Dennoch hatte sich der Mann auch aktiv an den Gewalttaten gegen seine Freundin beteiligt, er sei aufgehetzt worden. Das Gericht verurteilte ihn deshalb wegen gefährlicher Körperverletzung, nicht aber wegen Mordes. Die Vorsitzende Richterin Sabine Kretzschmar sprach bei der damaligen Urteilsbegründung von einem „menschlichen Abgrund“. Die Haupttäter hätten die geistig unterlegenen eigentlichen Bewohner der Wohnung systematisch unterdrückt und entmenschlicht.

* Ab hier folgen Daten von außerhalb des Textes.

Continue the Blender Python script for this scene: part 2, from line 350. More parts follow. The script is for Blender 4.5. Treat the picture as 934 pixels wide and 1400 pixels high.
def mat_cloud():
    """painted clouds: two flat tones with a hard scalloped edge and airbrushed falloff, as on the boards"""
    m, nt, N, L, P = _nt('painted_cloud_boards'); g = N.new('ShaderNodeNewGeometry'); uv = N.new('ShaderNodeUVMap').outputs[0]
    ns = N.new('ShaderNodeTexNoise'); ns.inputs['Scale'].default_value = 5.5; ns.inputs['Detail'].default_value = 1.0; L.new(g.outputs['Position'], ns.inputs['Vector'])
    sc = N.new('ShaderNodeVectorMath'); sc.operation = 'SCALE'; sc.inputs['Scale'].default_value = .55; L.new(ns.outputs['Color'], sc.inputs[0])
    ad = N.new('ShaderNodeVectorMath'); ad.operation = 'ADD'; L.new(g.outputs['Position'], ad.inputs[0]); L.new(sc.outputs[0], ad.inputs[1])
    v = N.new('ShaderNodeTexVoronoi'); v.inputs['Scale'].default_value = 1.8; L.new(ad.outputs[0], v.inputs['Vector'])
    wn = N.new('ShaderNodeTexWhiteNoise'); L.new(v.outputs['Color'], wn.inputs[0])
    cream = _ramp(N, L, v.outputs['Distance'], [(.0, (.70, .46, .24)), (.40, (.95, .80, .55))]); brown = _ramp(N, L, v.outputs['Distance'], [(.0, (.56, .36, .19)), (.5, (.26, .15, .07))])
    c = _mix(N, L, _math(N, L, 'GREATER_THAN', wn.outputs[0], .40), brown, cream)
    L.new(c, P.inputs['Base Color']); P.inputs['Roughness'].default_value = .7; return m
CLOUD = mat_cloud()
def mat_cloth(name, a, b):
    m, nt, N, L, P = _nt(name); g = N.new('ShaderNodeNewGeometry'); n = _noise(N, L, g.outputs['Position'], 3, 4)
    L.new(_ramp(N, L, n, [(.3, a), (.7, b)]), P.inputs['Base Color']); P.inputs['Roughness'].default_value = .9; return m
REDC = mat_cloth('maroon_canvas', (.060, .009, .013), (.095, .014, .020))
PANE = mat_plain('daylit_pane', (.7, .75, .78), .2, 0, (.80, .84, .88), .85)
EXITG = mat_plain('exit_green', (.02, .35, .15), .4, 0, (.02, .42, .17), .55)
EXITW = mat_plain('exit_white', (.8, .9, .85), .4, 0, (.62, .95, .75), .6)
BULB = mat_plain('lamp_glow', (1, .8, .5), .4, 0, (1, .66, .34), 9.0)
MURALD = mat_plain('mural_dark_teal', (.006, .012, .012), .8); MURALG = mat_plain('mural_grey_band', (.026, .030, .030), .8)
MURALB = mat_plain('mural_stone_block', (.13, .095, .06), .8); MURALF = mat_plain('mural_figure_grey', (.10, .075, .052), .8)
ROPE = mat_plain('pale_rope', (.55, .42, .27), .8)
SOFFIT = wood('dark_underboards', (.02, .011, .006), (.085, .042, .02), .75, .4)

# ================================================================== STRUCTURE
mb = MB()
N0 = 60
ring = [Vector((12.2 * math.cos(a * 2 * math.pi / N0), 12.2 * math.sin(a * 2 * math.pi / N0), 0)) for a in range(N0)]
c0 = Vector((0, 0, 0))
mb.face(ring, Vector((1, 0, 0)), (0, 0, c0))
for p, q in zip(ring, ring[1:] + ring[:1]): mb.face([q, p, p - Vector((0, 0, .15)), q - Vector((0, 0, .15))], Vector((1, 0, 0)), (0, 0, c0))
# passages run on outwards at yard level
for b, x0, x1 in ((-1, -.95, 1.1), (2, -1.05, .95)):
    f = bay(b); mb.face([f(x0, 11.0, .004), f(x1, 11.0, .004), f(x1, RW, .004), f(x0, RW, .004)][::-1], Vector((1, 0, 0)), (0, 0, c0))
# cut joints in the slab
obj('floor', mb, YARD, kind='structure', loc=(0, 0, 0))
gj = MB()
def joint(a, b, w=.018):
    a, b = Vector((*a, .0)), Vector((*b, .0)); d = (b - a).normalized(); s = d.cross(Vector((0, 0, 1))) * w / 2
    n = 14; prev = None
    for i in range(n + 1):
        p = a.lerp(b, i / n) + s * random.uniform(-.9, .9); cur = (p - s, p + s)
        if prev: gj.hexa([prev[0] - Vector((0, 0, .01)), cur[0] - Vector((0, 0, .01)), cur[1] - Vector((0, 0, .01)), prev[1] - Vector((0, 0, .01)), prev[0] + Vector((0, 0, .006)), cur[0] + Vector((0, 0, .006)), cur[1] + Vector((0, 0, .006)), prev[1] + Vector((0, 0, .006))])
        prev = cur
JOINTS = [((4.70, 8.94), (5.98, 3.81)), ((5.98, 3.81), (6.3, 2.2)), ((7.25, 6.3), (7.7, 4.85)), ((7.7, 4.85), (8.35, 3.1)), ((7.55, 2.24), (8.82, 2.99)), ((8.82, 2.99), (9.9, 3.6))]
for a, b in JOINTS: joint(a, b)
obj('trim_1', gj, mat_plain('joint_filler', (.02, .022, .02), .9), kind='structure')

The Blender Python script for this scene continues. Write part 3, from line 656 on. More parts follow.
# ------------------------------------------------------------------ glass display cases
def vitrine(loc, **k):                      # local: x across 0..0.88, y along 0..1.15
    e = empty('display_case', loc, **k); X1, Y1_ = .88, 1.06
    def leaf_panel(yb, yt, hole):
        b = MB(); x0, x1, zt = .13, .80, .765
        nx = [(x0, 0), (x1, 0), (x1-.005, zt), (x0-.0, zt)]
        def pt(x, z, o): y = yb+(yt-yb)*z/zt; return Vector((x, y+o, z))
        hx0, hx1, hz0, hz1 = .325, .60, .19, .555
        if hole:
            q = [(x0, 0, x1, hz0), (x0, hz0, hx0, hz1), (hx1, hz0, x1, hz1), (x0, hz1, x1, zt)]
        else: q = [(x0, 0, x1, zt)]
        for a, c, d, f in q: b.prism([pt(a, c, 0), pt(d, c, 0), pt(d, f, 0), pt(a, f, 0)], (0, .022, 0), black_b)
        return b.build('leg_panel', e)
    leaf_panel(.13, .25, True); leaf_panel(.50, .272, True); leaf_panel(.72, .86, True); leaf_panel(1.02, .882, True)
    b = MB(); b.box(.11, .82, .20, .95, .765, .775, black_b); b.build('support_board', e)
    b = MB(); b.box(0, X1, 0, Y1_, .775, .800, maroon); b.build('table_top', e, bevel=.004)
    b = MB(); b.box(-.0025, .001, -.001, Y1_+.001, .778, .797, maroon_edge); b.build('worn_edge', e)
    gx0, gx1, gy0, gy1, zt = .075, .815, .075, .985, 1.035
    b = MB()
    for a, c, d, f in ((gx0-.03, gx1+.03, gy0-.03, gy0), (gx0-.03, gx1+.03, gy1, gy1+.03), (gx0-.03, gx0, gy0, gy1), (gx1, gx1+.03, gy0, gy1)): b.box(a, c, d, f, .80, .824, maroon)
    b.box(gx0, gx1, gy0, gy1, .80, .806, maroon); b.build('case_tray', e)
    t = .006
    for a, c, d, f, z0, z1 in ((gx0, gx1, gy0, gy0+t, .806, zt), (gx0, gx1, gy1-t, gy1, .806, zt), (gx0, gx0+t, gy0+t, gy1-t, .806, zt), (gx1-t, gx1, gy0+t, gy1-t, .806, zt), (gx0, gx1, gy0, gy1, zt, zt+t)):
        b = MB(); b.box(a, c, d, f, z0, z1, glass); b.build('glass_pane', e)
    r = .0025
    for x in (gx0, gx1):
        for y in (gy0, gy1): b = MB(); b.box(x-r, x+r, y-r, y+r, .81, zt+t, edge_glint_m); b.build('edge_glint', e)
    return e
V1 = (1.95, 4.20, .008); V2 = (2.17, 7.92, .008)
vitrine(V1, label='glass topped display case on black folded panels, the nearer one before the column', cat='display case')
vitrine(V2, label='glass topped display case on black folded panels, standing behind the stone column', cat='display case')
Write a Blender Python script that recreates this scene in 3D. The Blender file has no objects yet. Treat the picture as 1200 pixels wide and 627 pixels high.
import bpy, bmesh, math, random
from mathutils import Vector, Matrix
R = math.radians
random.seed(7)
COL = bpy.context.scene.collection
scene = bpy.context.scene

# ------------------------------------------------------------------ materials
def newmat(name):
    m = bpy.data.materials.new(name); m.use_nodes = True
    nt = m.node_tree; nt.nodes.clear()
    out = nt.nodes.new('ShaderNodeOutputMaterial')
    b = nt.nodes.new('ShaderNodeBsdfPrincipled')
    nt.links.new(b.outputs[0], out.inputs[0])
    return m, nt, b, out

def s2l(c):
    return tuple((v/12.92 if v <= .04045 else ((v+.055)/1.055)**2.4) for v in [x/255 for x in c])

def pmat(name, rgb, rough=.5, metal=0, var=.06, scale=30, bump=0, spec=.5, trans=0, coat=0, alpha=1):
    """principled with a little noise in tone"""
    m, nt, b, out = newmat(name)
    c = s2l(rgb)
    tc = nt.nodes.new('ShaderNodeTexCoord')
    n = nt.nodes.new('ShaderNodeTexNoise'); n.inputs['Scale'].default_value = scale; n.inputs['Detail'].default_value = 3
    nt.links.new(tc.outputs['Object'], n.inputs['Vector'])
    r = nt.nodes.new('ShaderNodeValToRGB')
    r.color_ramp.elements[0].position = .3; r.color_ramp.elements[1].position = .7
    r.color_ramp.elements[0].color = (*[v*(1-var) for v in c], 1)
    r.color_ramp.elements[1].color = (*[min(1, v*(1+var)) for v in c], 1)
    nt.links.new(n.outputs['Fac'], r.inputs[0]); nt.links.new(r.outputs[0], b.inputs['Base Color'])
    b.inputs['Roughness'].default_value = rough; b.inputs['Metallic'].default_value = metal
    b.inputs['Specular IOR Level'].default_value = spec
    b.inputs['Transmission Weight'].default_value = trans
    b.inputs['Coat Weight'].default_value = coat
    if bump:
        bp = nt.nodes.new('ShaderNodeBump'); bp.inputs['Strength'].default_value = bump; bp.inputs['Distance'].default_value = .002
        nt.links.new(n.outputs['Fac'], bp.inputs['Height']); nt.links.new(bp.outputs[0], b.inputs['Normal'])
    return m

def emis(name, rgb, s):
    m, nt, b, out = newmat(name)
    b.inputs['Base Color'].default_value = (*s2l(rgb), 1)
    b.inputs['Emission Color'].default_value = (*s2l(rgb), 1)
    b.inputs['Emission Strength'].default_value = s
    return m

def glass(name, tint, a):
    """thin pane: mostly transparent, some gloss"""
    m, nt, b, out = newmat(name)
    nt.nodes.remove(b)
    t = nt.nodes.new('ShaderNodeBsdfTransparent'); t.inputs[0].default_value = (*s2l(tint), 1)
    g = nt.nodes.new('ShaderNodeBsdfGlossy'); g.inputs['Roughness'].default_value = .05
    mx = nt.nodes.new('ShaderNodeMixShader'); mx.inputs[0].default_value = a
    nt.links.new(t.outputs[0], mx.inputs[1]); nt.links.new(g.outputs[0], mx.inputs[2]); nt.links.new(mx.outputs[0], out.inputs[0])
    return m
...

Köln: 30-Jähriger blieb trotz Hafturteils auf freiem Fuß

Während die Mittäter im Rahmen des damaligen Prozesses verhaftet wurden, blieb der heute 30-Jährige auf freiem Fuß. Ihm wurde damit die Möglichkeit eröffnet, seine Strafe bei Rechtskraft im offenen Vollzug antreten zu können. Erst im August 2025 bestätigte der Bundesgerichtshof das Urteil. Damit wurde es rechtskräftig und vollstreckbar. Zu diesem Zeitpunkt hatte der Angeklagte jedoch längst die neuen mutmaßlichen Straftaten begangen, wegen derer er jetzt erneut vor Gericht steht.

Beim früheren Verfahren hatte Verteidiger Lindemann herausgearbeitet, dass sein Mandant zwar Täter, aber auch ein Opfer gewesen sei. Mit welcher Strategie der Anwalt in den neuen Prozess geht, ist nicht bekannt. Dem Angeklagten droht eine mehrjährige Haftstrafe – zusätzlich zu den viereinhalb Jahren Gefängnis, die er ohnehin antreten muss. Das Verfahren unter dem Aktenzeichen 322 KLs 8/25 ist auf insgesamt vier Verhandlungstage terminiert. Ein Urteil soll Anfang November fallen.